# TASK BRIEF
Which lines contain the word "picture"? Return each of them as written.

# RECORDED INFORMATION

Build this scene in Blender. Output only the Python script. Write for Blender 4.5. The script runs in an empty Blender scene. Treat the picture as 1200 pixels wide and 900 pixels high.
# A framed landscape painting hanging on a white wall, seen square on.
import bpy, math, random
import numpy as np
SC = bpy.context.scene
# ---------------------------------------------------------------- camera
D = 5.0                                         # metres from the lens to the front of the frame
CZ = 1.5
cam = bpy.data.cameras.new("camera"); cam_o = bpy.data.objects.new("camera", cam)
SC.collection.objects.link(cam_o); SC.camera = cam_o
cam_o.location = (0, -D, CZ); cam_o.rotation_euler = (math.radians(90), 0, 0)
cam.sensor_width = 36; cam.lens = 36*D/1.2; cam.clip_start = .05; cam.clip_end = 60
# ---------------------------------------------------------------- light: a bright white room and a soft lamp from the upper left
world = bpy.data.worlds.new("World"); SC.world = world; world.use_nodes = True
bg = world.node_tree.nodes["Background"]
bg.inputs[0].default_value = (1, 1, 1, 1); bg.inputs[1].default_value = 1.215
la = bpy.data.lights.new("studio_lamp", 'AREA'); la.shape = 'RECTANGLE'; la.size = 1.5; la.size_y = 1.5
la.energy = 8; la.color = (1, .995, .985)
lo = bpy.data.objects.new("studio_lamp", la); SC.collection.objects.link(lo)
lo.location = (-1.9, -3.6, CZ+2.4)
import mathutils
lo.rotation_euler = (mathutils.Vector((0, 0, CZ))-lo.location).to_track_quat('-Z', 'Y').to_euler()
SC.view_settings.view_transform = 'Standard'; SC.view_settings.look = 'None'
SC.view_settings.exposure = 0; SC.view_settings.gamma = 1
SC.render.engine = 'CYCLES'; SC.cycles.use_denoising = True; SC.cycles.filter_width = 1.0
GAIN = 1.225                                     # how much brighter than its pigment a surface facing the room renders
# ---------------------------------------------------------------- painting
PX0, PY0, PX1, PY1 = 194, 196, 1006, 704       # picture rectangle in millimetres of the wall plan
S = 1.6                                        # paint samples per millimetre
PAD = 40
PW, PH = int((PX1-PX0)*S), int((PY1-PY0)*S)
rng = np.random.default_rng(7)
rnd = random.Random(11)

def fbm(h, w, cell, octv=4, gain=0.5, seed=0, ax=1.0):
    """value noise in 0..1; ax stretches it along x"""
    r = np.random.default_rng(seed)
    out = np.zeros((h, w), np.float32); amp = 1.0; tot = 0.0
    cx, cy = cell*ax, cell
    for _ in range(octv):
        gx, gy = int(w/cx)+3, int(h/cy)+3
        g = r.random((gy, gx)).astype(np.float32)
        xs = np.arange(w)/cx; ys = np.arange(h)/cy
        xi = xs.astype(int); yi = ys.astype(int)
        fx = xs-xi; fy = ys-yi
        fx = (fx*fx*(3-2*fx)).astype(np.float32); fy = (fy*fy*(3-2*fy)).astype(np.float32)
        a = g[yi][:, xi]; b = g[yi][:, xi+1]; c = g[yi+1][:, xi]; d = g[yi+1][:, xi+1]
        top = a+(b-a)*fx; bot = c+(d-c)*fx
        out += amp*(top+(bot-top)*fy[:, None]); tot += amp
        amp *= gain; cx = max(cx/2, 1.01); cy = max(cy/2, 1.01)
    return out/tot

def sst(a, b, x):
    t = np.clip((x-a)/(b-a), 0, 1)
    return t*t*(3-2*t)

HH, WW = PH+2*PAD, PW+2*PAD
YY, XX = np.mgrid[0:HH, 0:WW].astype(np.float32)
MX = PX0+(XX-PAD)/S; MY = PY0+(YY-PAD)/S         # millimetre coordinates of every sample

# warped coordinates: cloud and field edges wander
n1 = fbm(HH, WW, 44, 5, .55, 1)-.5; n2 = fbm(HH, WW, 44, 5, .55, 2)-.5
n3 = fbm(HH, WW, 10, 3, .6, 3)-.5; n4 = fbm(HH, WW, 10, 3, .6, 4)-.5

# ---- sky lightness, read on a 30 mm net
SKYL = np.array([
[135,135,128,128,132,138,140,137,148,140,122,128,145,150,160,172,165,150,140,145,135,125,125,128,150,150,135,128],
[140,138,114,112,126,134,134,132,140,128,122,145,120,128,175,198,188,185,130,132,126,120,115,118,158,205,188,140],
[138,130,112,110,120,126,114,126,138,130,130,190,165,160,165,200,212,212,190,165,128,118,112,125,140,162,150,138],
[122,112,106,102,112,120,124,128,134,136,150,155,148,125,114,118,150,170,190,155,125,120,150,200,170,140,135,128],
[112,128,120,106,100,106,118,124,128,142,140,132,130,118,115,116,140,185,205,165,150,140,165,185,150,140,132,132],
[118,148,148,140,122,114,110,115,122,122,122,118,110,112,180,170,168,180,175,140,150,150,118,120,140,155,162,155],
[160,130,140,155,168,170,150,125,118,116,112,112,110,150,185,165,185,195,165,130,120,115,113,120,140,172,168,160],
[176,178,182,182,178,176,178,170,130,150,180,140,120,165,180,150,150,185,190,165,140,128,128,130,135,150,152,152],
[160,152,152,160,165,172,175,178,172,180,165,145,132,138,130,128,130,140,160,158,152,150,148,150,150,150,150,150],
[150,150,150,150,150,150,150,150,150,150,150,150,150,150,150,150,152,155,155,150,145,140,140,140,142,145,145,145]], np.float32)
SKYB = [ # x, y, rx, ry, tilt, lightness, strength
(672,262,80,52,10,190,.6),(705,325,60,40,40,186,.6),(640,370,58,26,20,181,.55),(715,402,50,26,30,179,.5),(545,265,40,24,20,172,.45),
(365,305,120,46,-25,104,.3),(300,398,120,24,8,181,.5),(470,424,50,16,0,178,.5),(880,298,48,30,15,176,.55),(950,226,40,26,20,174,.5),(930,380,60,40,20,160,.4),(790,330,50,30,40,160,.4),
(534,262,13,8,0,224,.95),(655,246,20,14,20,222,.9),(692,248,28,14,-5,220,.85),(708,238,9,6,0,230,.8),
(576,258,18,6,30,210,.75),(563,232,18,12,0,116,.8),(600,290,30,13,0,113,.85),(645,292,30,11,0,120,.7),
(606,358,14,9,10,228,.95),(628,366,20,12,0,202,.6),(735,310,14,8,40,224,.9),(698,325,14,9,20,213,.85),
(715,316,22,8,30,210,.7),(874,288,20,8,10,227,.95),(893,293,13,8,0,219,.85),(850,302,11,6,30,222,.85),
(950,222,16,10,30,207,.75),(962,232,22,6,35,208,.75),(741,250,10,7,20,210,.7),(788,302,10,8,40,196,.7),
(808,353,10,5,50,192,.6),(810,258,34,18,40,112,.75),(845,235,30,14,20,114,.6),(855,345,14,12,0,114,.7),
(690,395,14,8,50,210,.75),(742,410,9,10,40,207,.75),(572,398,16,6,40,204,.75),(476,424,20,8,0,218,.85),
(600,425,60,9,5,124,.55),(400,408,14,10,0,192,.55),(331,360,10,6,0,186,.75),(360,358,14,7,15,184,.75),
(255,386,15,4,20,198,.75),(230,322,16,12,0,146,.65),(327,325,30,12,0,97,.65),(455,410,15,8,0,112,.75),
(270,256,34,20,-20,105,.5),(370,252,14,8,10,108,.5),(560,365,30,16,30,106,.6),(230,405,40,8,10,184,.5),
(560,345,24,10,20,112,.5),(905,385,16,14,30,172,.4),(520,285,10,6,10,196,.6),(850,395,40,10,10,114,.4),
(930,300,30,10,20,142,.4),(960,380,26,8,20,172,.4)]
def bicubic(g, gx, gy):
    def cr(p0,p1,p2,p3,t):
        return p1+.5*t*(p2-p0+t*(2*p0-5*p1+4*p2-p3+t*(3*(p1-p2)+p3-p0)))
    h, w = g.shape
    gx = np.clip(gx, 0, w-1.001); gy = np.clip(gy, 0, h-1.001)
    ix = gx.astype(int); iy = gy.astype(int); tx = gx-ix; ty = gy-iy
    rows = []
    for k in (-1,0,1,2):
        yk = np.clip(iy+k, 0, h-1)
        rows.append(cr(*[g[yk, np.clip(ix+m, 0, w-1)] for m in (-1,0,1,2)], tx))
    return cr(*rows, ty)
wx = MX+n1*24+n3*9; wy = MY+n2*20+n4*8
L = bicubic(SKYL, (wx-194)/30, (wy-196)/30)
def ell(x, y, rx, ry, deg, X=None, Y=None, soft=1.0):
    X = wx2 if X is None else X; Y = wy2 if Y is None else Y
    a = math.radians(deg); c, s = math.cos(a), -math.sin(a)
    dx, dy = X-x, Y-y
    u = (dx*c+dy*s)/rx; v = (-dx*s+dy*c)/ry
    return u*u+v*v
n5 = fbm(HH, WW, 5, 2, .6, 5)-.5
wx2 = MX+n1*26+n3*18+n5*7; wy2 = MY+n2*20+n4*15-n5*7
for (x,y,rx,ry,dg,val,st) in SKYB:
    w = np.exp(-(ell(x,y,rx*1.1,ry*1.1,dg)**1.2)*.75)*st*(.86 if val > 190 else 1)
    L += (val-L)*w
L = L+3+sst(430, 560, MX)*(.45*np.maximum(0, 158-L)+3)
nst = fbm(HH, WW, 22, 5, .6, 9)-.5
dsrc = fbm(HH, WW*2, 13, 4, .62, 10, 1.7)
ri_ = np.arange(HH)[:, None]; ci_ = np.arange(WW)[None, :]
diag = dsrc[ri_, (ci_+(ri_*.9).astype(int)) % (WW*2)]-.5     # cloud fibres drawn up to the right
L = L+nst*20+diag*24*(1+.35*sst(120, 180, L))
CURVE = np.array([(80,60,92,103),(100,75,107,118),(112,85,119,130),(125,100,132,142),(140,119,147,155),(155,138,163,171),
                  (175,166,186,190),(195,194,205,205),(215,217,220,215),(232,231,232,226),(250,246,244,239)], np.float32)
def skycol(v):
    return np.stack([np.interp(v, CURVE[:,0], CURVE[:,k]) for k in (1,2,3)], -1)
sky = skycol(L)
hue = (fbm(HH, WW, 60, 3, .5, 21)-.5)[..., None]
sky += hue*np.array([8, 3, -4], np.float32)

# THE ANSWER
Build this scene in Blender. Output only the Python script. Write for Blender 4.5. The script runs in an empty Blender scene. Treat the picture as 1200 pixels wide and 900 pixels high.
PX0, PY0, PX1, PY1 = 194, 196, 1006, 704       # picture rectangle in millimetres of the wall plan